Monday, February 4, 2013

In our backyard

I never cease to be thankful that we live in a place where nature is literally all around us. In an ordinary home in an outer-suburb, I can see natural life from every window as I go about my day. Even when the windows and doors are not open, the sound of bird life is ever-present.

But even my most wonderful experiences have been superseded this week by a relocation in the back garden. When my husband first said something about a Ring-Tailed Possum nest in the lemon tree, I assumed he meant the tree near the back fence, close to the long-term nesting area of generations of Ring-tails in the garden. I didn't realise he meant the other lemon tree, the one that is right by our back deck, clearly visible from both our living areas which basically wrap around the deck.Or that the nest is just a little above eye-level but clearly visible through the leaves, as are its occupants!!!

Because the possums sleep on the nest, not in it and are nocturnal marsupials, we have the privilege of watching them snooze, except if our activity disturbs them, at which point the gaze back with their big, round eyes. The photographer in me can't leave them alone and I feel like David Attenborough as I observe them through their day!



These are not our only possums. Ring-Tails are the smaller possum common in urban areas, where their Brush-Tailed cousins live in bigger trees ... or roofs ... or possum nesting boxes. We have always had a resident Brush-Tail, female, who we nick-named Matilda when we moved here in 1997. I have no idea the natural life-span of possums, but the regularity they are killed by cars, cats and dogs means we would be unlikely to see it occur. So the current Matilda is several generations down from our original and she would have been descended from possums who lived here when my husband and I were growing up an easy walk in either direction of this house. So we respect her right to live alongside us in harmony and raise her babies in peace. After relocating the original Matilda from her residence in our lounge room wall when we arrived (!) we gave her the first of several nesting boxes constructed by my husband. Over the years we have had to evict a bee swarm, add a second box for another female and allow Matildas to entertain us in many ways - from hand-feeding with fruit to sitting above the festivities at our daughter's engagement party! Sometimes we intrude upon them, sometimes they intrude upon us. Once, an exploring baby accidentally came through the en-suite window and I had to catch it in a towel and return to an angry mother! Other times, they have made it into our roof and tried to burrow through the ceiling! And there have been many signs of possum clumsiness, with falls from the gum tree which looms over the house, slips off the ledge that runs under our eaves and being chased off the roof by swooping magpies!

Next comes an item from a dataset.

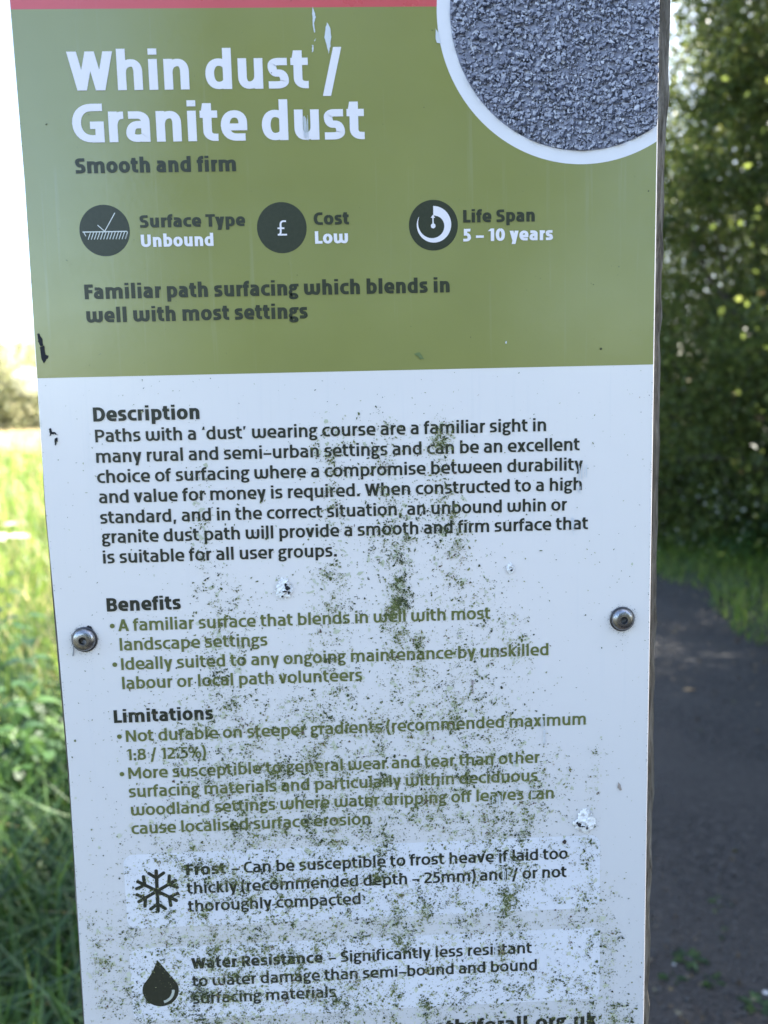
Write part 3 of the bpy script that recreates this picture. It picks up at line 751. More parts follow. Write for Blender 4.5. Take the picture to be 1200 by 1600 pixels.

Matilda pretends she didn't fall off the eaves in her sleep,  as she tries to get back up there in broad daylight!

There are times I cannot sleep due to possums on the roof, lorikeets in the flowering gums or other nature noises. Sweeney Todd, the butcher bird entertains me but he is also a threat to some of the other birds, however the descendants of the magpies we hand-fed one year keep Sweeney in his place and trust us so much they came calling for water on a hot day recently! There are Wattle Birds every day and Eastern Rosellas just one or two days a year, and unexpected red-Tailed Black Cockatoos dropping gum nuts on the roof for just one summer. It is all sorts of things, but never dull!!!

Sweeney Todd - the Butcher Bird!
2005 - our almost-fledged baby Magpies, whose parents left in our care for two weeks of hand-feeding and then collected once they could fly! Our generosity is passed on through the generations and I still get adult birds who tap on my bedroom window!!